Rep. Maxine Waters stood at the podium in front of a federal judge to tell him of the nightmares that stemmed from a Texas man’s threats, including one to cut her throat.

Waters told U.S. District Court Judge Gary Klausner on Monday that her family members — several of whom were present in the Los Angeles courtroom — live “in fear every day” because of violent threats made by Brian Michael Gaherty, a Houston resident.

Gaherty, 61, pleaded guilty Jan. 29 to one count of threatening a United Sates official. In his plea agreement, he admitted to threatening to assault and murder Waters in phone calls he made in 2022, in which he used racial slurs and repeatedly referenced the congresswoman’s race.

“This growing effort to target people of color and women of color … has given me nightmares. I am in fear of my life,” said Waters (D-Los Angeles).

“I believe that we must all be accountable,” she added. “Nobody is above the law.”

Klausner agreed, sentencing Gaherty to nearly three years in prison and fining him $10,000. The judge found that Gaherty targeted Waters because of her race and applied a hate-crime enhancement to the sentence, according to the U.S. Attorney’s Office for the Central District of California.

Gaherty’s attorneys, who had asked the judge to sentence their client to time served, did not immediately respond to a request for comment. As U.S. marshals prepared to take Gaherty away, he told reporters he was “sorry this happened” and added, “I have no hatred in my heart.”

“Threats to harm or kill elected officials are anathema to our nation’s values and must not — and will not — be tolerated,” U.S. Atty. Martin Estrada said in a news release. “My office and the entire Department of Justice will continue to combat threats against public officials and other attempts to chill democracy.”

In his plea agreement, Gaherty admitted to making threats against Waters four separate times in 2022 — twice on Aug. 8, once on Nov. 8 and once on Nov. 10. On Aug. 8, around 11 p.m., Gaherty called Waters’ Hawthorne office and left an expletive-filled voicemail, accusing her of messing “with my people” and saying, “I’mma cut your throat,” according to the agreement.

In his voicemails, Gaherty talked about putting “a cap” between Waters’ eyes and threatened to “stomp” her.

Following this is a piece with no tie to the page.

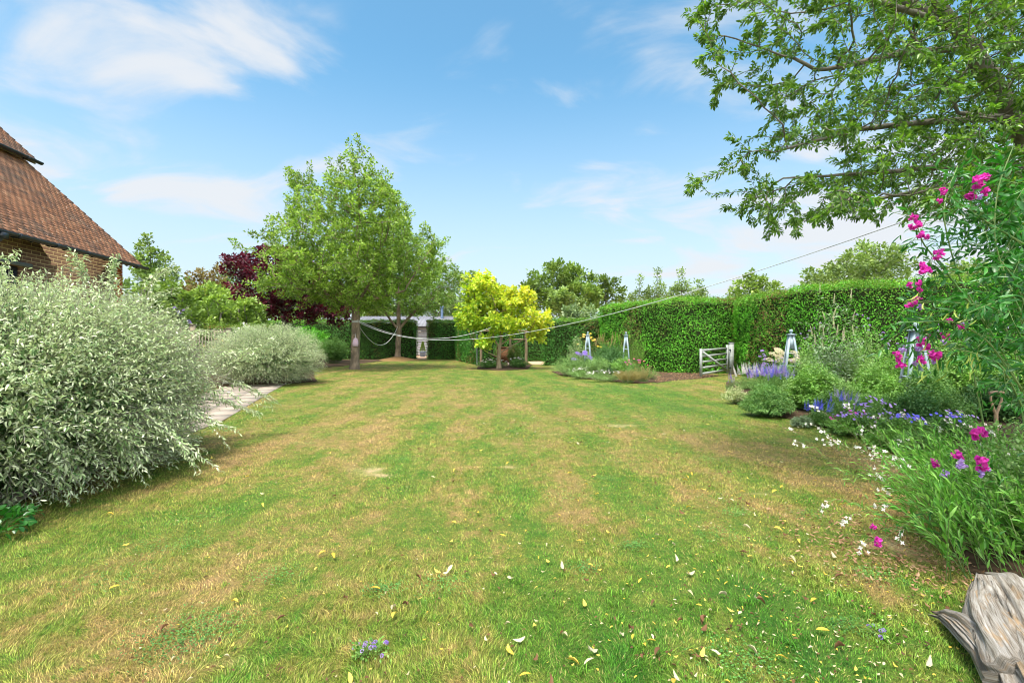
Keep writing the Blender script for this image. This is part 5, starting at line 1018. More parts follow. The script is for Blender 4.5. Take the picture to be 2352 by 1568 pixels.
# ------------------------------------------------------------------ trellis fence at the left
def trellis():
    Yd = 16.6; x0 = P(418, 760, Yd)[0]; x1 = P(443, 760, Yd)[0]; x2 = P(526, 760, Yd)[0]; z = P(0, 750, Yd)[2]
    root = thing('trellis_fence', 'weathered wooden trellis panel and posts behind the yellow roses', 'trellis', (x1, Yd, 0))
    for x, zz, w_ in ((x0 - 1.6, z, .1), (x1, z + .05, .13), (x2, z - .07, .10)):
        b = MB(); b.box((x, Yd, zz / 2), (w_, w_, zz)); b.box((x, Yd, zz + .015), (w_ * 1.3, w_ * 1.3, .03)); b.build('post', M['wood_old'], root)
    b = MB()
    for k, zz in enumerate((z - .06, z - .22, z - .38, z - .54, z - .7)): b.box(((x0 - 1.6 + x1) / 2, Yd, zz), (x1 - x0 + 1.6 - .14, .03, .035))
    for x in np.arange(x0 - 1.45, x1 - .08, .16): b.box((x, Yd - .034, z - .38), (.03, .025, .72))
    b.build('lattice', M['wood_old'], root)
    b = MB(); b.box(((x1 + x2) / 2, Yd, z - .16), (x2 - x1 - .13, .05, .07)); b.box(((x1 + x2) / 2, Yd, .45), (x2 - x1 - .13, .05, .07)); b.build('rail', M['wood_old'], root)
    b = MB()
    for x in np.arange(x1 + .15, x2 - .06, .105): b.box((x, Yd - .05, (z - .16 + .4) / 2), (.03, .025, z - .55))
    b.build('slats', M['wood_old'], root)
trellis()
# ------------------------------------------------------------------ arbour behind the golden tree
def arbour():
    pts = [(1107, 842), (1172, 842), (1209, 840)]; tops = [(-1.72, 26.8), (-.1, 26.8), (.8, 27.6)]
    root = thing('arbour', 'rustic timber arbour of thin posts and cross rails behind the yellow tree', 'arbour', (-.4, 27, 0))
    lb = ['post', 'post', 'post']
    for (x, y), r in zip(tops, (.075, .065, .085)):
        b = MB(); b.tube([(x, y, 0), (x + .01, y, 1.0), (x - .01, y, 2.05)], r, 8); b.build('post', M['bark_pale'], root)
    for (a, c, z) in ((tops[0], tops[1], 1.98), (tops[1], tops[2], 1.98), (tops[1], tops[2], 1.5), (tops[0], (-1.6, 29.4), 2.0), (tops[2], (1.0, 29.8), 2.0)):
        b = MB(); b.tube([(a[0], a[1], z), (c[0], c[1], z + .02)], .045, 7); b.build('cross_rail', M['bark_pale'], root)
    r3 = thing('metal_stake', 'thin blue grey metal stake beside the dark hedge end', 'stake', (-2.0, 27.6, 0)); b = MB(); b.tube([(-2.0, 27.6, 0), (-2.0, 27.6, 1.75)], .028, 7); b.lathe((-2.0, 27.6, 1.75), [(.028, 0), (.045, .02), (.03, .05), (.001, .07)], 8); b.build('pole', M['lead'], r3)
    r4 = thing('brick_wall', 'short rust brown brick wall seen behind the yellow tree trunk', 'wall', (-.5, 31, 0)); b = MB(); b.box((-.5, 31.2, .5), (1.3, .25, 1.0)); b.box((-.5, 31.2, 1.03), (1.36, .32, .05)); b.build('wall', M['brickfar'], r4)
    hedge('dark climber covered mass in the deep shade behind the arbour', [(-2.2, 33.5), (3.2, 33.5)], 2.3, .9, 260, M['hedge_dark'], .09, 9, name='ivy_hedge')
M['brickfar'] = plain('rust_brick', (.09, .045, .022), .9, .1, scale=7, col2=(.16, .08, .04), bump=.01)
arbour()
# ------------------------------------------------------------------ potted conifer by the outbuilding
def potted():
    x, y = P(971, 800, 43)[0], 43; root = thing('potted_conifer', 'small cone shaped conifer in a blue pot by the outbuilding wall', 'potted plant', (x, y, 0))
    b = MB(); b.lathe((x, y, .01), [(.001, 0), (.2, 0), (.24, .1), (.29, .42), (.31, .46), (.31, .5), (.26, .5), (.25, .44), (.001, .44)], 18); b.build('pot', M['bluepot'], root, smooth=True)
    n = 2600; t = rng.random(n) ** .7; a = rng.uniform(0, 6.28, n); r = .24 * (1 - t) + .02; o = np.c_[np.cos(a), np.sin(a), a * 0]; p = np.array([x, y, .48]) + o * (r * rng.uniform(.7, 1, n))[:, None] + UP * (t * .9)[:, None]
    leaves_obj('foliage', M['olive'], root, p, o + UP * .8, rvec(n) + UP, .07, .025); b = MB(); b.tube([(x, y, .44), (x, y, 1.4)], [.03, .01], 6); b.build('trunk', M['bark'], root)
M['bluepot'] = plain('blue_glaze', (.12, .17, .24), .35, .5); potted()
# ------------------------------------------------------------------ clothes lines
def cat(a, b, sag, n=40):
    t = np.linspace(0, 1, n)[:, None]; p = np.array(a) * (1 - t) + np.array(b) * t; p[:, 2:] -= 4 * sag * t * (1 - t); return p
T0 = np.array([bx + .17, 24.15, 2.44])
def line(label, a, b, sag, r):
    root = thing('clothes_line', label, 'clothes line', tuple(a), 'washing lines'); m = MB(); m.tube(cat(a, b, sag), np.linspace(r, r * .4 if b[1] < 10 else r, 40), 6); m.build('rope', M['line'], root, smooth=True)
    return root
line('lower of the two long washing lines sagging from the maple to the right hand tree', T0 + [0, 0, -.04], P(2235, 452, 5.2), 1.22, .011)
line('upper washing line running from the maple into the yellow tree', T0 + [0, 0, .03], P(1128, 752, 23.4), .72, .013)
line('slack blue grey line looped between the maple and the second tree', T0 + [0, 0, -.12], (bx2 + .05, 35.85, 2.55), 1.25, .014)
def binding():
    root = thing('rope_binding', 'pale rope wound round the maple trunk holding the washing lines', 'rope', (bx, 24.3, 2.4)); m = MB()
    for k, z in enumerate((2.36, 2.385, 2.41, 2.44)):
        th = np.linspace(0, 2 * np.pi, 25); r = .198 - .004 * k; m.tube(np.c_[bx + .055 + np.cos(th) * r, 24.3 + np.sin(th) * r, z + .006 * np.sin(th)], .014, 5, cap=False)
    m.build('rope', M['line'], root, smooth=True)
    root = thing('peg_bag', 'faded pink peg bag hanging on the maple trunk', 'peg bag', (bx + .12, 24.02, 1.45)); m = MB(); n = 12; c = np.array([bx + .13, 24.0, 1.30]); V = []
    for i, (z, w_, t_) in enumerate([(.40, .035, .02), (.34, .10, .04), (.25, .13, .06), (.12, .15, .08), (0, .14, .07), (-.02, .10, .04)]):
        th = np.arange(n) * 2 * np.pi / n; V.append(np.c_[c[0] + w_ * np.cos(th) * (1 + .06 * np.sin(3 * th + i)), c[1] + t_ * np.sin(th), np.full(n, c[2] - .12 + z)])
    m.add(np.concatenate(V), [[i*n+j, i*n+(j+1) % n, (i+1)*n+(j+1) % n, (i+1)*n+j] for i in range(5) for j in range(n)]); m.build('bag', M['cloth'], root, smooth=True)
    m = MB(); m.tube([c + [0, 0, .27], c + [-.02, .03, .42], c + [-.05, .08, .5]], .008, 5); m.build('cord', M['line'], root)
binding()
# trunk scars: knots where limbs were cut
def knots():
    tr = [o for o in bpy.data.objects if o.name.startswith('maple_tree')][0]
    for (dx, z, r) in ((-.02, 1.62, .085), (.06, 2.15, .06), (-.08, .9, .05)):
        m = MB(); c = np.array([bx + .03 + dx, 24.3 - .205, z]); V = []; n = 14; prof = [(1.5, .05), (1.25, -.005), (1.0, -.035), (.8, -.015), (.5, .01), (.01, .015)]
        for k, y in prof:
            th = np.arange(n) * 2 * np.pi / n; V.append(np.c_[c[0] + r * k * np.cos(th) * (1 + .1 * np.sin(2 * th)), np.full(n, c[1] + y), c[2] + r * k * 1.15 * np.sin(th)])
        m.add(np.concatenate(V), [[i*n+j, (i+1)*n+j, (i+1)*n+(j+1) % n, i*n+(j+1) % n] for i in range(len(prof)-1) for j in range(n)]); m.build('knot', M['bark_pale'], tr, smooth=True)
knots()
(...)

He also warned that she “better move” because he and his “boys in the area” had a “contract” on her life.

Gaherty was arrested in April 2023 after prosecutors filed a criminal complaint that outlined the threats to Waters and alleged Gaherty had threatened other elected officials and a news reporter in Houston. A grand jury later indicted Gaherty on federal charges.

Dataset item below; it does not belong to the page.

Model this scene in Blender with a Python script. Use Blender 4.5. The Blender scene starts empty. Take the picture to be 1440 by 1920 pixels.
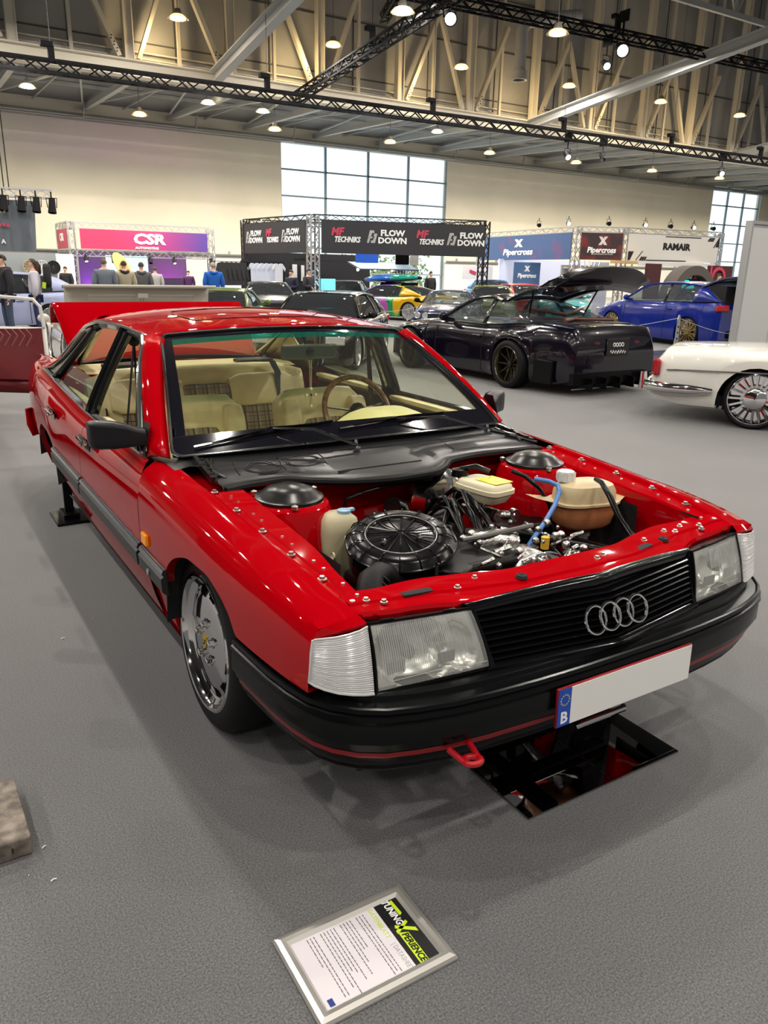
import bpy, math, random
from mathutils import Vector, Matrix
random.seed(7)
R = math.radians
SC = bpy.context.scene
COL = SC.collection

# ------------------------------------------------------------------ camera
_fw = Vector((math.sin(.5573)*math.cos(.3024), math.cos(.5573)*math.cos(.3024), -math.sin(.3024)))
_r = Vector((math.cos(.5573), -math.sin(.5573), 0))
_u = _r.cross(_fw)
_r2 = math.cos(.02)*_r + math.sin(.02)*_u
_u2 = -math.sin(.02)*_r + math.cos(.02)*_u
cam_d = bpy.data.cameras.new('camera'); cam = bpy.data.objects.new('camera', cam_d); COL.objects.link(cam)
cam_d.sensor_fit = 'VERTICAL'; cam_d.sensor_height = 24.0; cam_d.lens = 24.0*1442.57/1920
cam_d.clip_start = .05; cam_d.clip_end = 400
m = Matrix((_r2, _u2, -_fw)).transposed().to_4x4(); m.translation = Vector((-1.5534, -1.2398, 1.4567))
cam.matrix_world = m
SC.camera = cam
# ------------------------------------------------------------------ view, world
SC.view_settings.view_transform = 'Standard'; SC.view_settings.look = 'None'
SC.view_settings.exposure = 0.0; SC.view_settings.gamma = 1.0; SC.view_settings.use_curve_mapping = False
w = bpy.data.worlds.new('world'); SC.world = w; w.use_nodes = True
nt = w.node_tree; nt.nodes.clear()
wo = nt.nodes.new('ShaderNodeOutputWorld'); bg = nt.nodes.new('ShaderNodeBackground')
tc = nt.nodes.new('ShaderNodeTexCoord'); sx = nt.nodes.new('ShaderNodeSeparateXYZ'); rp = nt.nodes.new('ShaderNodeValToRGB')
nt.links.new(tc.outputs['Generated'], sx.inputs[0]); nt.links.new(sx.outputs['Y'], rp.inputs[0])
rp.color_ramp.elements[0].position = .0; rp.color_ramp.elements[0].color = (.17, .165, .16, 1)
rp.color_ramp.elements[1].position = .35; rp.color_ramp.elements[1].color = (1.35, 1.52, 1.6, 1)
nt.links.new(rp.outputs[0], bg.inputs[0]); bg.inputs[1].default_value = 1.0
nt.links.new(bg.outputs[0], wo.inputs[0])
SC.cycles.max_bounces = 7; SC.cycles.diffuse_bounces = 3; SC.cycles.glossy_bounces = 4
SC.cycles.transmission_bounces = 4; SC.cycles.transparent_max_bounces = 12
SC.cycles.caustics_reflective = False; SC.cycles.caustics_refractive = False
SC.cycles.sample_clamp_indirect = 6.0; SC.cycles.use_denoising = True

def area(name, loc, size, power, colr=(1, .95, .88), rot=(0, 0, 0), sy=None, shape='DISK', spread=R(180)):
    l = bpy.data.lights.new(name, 'AREA'); l.shape = shape; l.size = size
    if sy: l.size_y = sy
    l.energy = power; l.color = colr; l.spread = spread
    o = bpy.data.objects.new(name, l); COL.objects.link(o); o.location = loc; o.rotation_euler = rot
    return o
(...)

In court, Gaherty’s attorney, Joseph Vinas, cited mental health issues and recounted a “litany of horrible incidents” that affected his client. Vinas said Gaherty was injured on the job and later laid off and was at some point the victim of a crime when he was shot in the back while in his driveway.

Vinas added that the threats “were not credible,” and that there was no evidence “that he ever came out here to Los Angeles or went out to Washington, D.C.”

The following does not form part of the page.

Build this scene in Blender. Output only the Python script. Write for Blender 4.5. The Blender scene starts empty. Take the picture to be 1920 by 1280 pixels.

“He never did anything to even attempt to follow up on these threats,” Vinas said.

Assistant U.S. Atty. Laura A. Alexander said Waters didn’t know that Gaherty was “sitting in Texas” when he made the threats and had no way of initially knowing whether the threats were credible. Alexander said Gaherty had also threatened a Latina congresswoman.

Waters told the judge that hearing that Gaherty wanted to “slit my throat” has unnerved her. She described herself as “haunted.”

When someone calls her name out from behind, she said, she doesn’t answer because she doesn’t know if that person is trying to identify her “so that they can kill me.”

“I came here today because I want to understand, I want to know why we have people with that much hatred and that much dislike of people of color,” Waters said.

When Gaherty spoke, he clasped his hands and turned to Waters, who sat on a bench in the front row, and said, “I’m sorry for what I did.” He said it’s “not about race” and told the court his godchildren are Black and added that he’s had five Latina girlfriends.

After the judge handed down his sentence, Waters hugged her family members and told Alexander she’d done “a good job.”

“I’m hopeful that this will be a deterrent to those who believe they can threaten an elected official, threaten to kill us and terrorize us,” Waters said outside of the courtroom. “I really think this goes a long way to holding him accountable.”